▸ **The task**
Copy the full set of lines exactly as given.

▸ **Provided data**
☆ ☆ ☆ ☆
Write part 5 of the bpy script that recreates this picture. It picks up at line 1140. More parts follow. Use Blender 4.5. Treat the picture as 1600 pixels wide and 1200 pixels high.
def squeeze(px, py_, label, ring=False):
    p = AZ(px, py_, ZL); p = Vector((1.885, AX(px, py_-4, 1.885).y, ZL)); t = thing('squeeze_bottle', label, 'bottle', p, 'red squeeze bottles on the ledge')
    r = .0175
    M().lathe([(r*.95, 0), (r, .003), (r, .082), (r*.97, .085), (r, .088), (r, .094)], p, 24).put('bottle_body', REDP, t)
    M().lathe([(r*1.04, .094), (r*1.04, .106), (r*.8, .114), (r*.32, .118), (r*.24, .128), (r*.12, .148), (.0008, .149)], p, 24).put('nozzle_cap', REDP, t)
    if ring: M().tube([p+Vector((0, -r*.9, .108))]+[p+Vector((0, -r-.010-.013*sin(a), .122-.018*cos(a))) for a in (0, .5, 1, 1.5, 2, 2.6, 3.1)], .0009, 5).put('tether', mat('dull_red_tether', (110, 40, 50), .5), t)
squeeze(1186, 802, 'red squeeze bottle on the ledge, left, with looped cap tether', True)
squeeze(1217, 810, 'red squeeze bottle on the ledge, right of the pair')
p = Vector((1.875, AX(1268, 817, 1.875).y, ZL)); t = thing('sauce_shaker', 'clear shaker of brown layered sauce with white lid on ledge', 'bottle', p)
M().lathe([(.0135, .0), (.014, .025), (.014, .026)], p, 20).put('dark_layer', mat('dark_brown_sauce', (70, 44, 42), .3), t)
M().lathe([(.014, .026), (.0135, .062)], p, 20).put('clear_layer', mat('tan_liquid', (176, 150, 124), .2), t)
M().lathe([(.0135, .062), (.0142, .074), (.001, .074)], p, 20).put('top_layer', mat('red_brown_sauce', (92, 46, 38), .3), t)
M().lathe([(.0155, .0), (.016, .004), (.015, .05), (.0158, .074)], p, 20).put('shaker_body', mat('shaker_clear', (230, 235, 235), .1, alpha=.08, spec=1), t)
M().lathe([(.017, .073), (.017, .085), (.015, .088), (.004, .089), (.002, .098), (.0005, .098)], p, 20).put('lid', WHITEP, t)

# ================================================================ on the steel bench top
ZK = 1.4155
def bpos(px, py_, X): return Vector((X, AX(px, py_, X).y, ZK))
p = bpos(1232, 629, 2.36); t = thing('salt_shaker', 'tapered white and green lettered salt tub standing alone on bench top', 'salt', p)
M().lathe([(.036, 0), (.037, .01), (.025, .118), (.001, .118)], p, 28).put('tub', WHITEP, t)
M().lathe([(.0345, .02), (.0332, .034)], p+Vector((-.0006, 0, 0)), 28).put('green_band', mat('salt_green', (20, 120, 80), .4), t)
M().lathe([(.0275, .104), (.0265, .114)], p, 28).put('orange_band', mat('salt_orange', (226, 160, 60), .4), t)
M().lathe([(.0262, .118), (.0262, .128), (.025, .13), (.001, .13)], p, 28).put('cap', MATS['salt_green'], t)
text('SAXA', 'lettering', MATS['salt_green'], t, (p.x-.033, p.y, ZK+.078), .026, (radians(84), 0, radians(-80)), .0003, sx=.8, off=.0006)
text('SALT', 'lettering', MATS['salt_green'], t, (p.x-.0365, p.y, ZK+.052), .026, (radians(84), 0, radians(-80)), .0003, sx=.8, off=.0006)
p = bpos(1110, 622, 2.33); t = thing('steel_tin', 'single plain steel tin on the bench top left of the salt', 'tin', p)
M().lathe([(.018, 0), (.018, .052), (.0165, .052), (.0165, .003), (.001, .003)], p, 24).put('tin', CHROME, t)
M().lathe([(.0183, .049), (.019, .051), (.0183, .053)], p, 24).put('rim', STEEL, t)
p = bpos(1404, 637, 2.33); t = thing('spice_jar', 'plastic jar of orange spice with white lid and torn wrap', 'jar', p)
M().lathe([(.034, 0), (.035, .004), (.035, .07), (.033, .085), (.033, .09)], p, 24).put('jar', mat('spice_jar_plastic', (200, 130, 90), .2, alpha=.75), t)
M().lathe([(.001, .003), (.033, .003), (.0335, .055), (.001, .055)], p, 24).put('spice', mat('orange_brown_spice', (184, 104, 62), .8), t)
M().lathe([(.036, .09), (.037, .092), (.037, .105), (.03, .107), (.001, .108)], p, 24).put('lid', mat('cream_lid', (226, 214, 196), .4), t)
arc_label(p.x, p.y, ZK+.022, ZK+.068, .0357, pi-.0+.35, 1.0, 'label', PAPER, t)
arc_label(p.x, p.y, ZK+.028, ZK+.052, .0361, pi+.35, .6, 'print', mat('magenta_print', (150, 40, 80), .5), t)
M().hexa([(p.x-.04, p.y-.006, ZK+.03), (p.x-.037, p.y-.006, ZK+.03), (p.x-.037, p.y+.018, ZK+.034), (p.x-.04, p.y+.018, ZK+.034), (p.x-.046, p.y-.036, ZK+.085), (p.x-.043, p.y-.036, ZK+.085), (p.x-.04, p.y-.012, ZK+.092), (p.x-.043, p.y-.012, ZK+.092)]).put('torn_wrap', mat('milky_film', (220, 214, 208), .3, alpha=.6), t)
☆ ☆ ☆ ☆
▸ **Exercise output**
Write part 5 of the bpy script that recreates this picture. It picks up at line 1140. More parts follow. Use Blender 4.5. Treat the picture as 1600 pixels wide and 1200 pixels high.
def squeeze(px, py_, label, ring=False):
    p = AZ(px, py_, ZL); p = Vector((1.885, AX(px, py_-4, 1.885).y, ZL)); t = thing('squeeze_bottle', label, 'bottle', p, 'red squeeze bottles on the ledge')
    r = .0175
    M().lathe([(r*.95, 0), (r, .003), (r, .082), (r*.97, .085), (r, .088), (r, .094)], p, 24).put('bottle_body', REDP, t)
    M().lathe([(r*1.04, .094), (r*1.04, .106), (r*.8, .114), (r*.32, .118), (r*.24, .128), (r*.12, .148), (.0008, .149)], p, 24).put('nozzle_cap', REDP, t)
    if ring: M().tube([p+Vector((0, -r*.9, .108))]+[p+Vector((0, -r-.010-.013*sin(a), .122-.018*cos(a))) for a in (0, .5, 1, 1.5, 2, 2.6, 3.1)], .0009, 5).put('tether', mat('dull_red_tether', (110, 40, 50), .5), t)
squeeze(1186, 802, 'red squeeze bottle on the ledge, left, with looped cap tether', True)
squeeze(1217, 810, 'red squeeze bottle on the ledge, right of the pair')
p = Vector((1.875, AX(1268, 817, 1.875).y, ZL)); t = thing('sauce_shaker', 'clear shaker of brown layered sauce with white lid on ledge', 'bottle', p)
M().lathe([(.0135, .0), (.014, .025), (.014, .026)], p, 20).put('dark_layer', mat('dark_brown_sauce', (70, 44, 42), .3), t)
M().lathe([(.014, .026), (.0135, .062)], p, 20).put('clear_layer', mat('tan_liquid', (176, 150, 124), .2), t)
M().lathe([(.0135, .062), (.0142, .074), (.001, .074)], p, 20).put('top_layer', mat('red_brown_sauce', (92, 46, 38), .3), t)
M().lathe([(.0155, .0), (.016, .004), (.015, .05), (.0158, .074)], p, 20).put('shaker_body', mat('shaker_clear', (230, 235, 235), .1, alpha=.08, spec=1), t)
M().lathe([(.017, .073), (.017, .085), (.015, .088), (.004, .089), (.002, .098), (.0005, .098)], p, 20).put('lid', WHITEP, t)

# ================================================================ on the steel bench top
ZK = 1.4155
def bpos(px, py_, X): return Vector((X, AX(px, py_, X).y, ZK))
p = bpos(1232, 629, 2.36); t = thing('salt_shaker', 'tapered white and green lettered salt tub standing alone on bench top', 'salt', p)
M().lathe([(.036, 0), (.037, .01), (.025, .118), (.001, .118)], p, 28).put('tub', WHITEP, t)
M().lathe([(.0345, .02), (.0332, .034)], p+Vector((-.0006, 0, 0)), 28).put('green_band', mat('salt_green', (20, 120, 80), .4), t)
M().lathe([(.0275, .104), (.0265, .114)], p, 28).put('orange_band', mat('salt_orange', (226, 160, 60), .4), t)
M().lathe([(.0262, .118), (.0262, .128), (.025, .13), (.001, .13)], p, 28).put('cap', MATS['salt_green'], t)
text('SAXA', 'lettering', MATS['salt_green'], t, (p.x-.033, p.y, ZK+.078), .026, (radians(84), 0, radians(-80)), .0003, sx=.8, off=.0006)
text('SALT', 'lettering', MATS['salt_green'], t, (p.x-.0365, p.y, ZK+.052), .026, (radians(84), 0, radians(-80)), .0003, sx=.8, off=.0006)
p = bpos(1110, 622, 2.33); t = thing('steel_tin', 'single plain steel tin on the bench top left of the salt', 'tin', p)
M().lathe([(.018, 0), (.018, .052), (.0165, .052), (.0165, .003), (.001, .003)], p, 24).put('tin', CHROME, t)
M().lathe([(.0183, .049), (.019, .051), (.0183, .053)], p, 24).put('rim', STEEL, t)
p = bpos(1404, 637, 2.33); t = thing('spice_jar', 'plastic jar of orange spice with white lid and torn wrap', 'jar', p)
M().lathe([(.034, 0), (.035, .004), (.035, .07), (.033, .085), (.033, .09)], p, 24).put('jar', mat('spice_jar_plastic', (200, 130, 90), .2, alpha=.75), t)
M().lathe([(.001, .003), (.033, .003), (.0335, .055), (.001, .055)], p, 24).put('spice', mat('orange_brown_spice', (184, 104, 62), .8), t)
M().lathe([(.036, .09), (.037, .092), (.037, .105), (.03, .107), (.001, .108)], p, 24).put('lid', mat('cream_lid', (226, 214, 196), .4), t)
arc_label(p.x, p.y, ZK+.022, ZK+.068, .0357, pi-.0+.35, 1.0, 'label', PAPER, t)
arc_label(p.x, p.y, ZK+.028, ZK+.052, .0361, pi+.35, .6, 'print', mat('magenta_print', (150, 40, 80), .5), t)
M().hexa([(p.x-.04, p.y-.006, ZK+.03), (p.x-.037, p.y-.006, ZK+.03), (p.x-.037, p.y+.018, ZK+.034), (p.x-.04, p.y+.018, ZK+.034), (p.x-.046, p.y-.036, ZK+.085), (p.x-.043, p.y-.036, ZK+.085), (p.x-.04, p.y-.012, ZK+.092), (p.x-.043, p.y-.012, ZK+.092)]).put('torn_wrap', mat('milky_film', (220, 214, 208), .3, alpha=.6), t)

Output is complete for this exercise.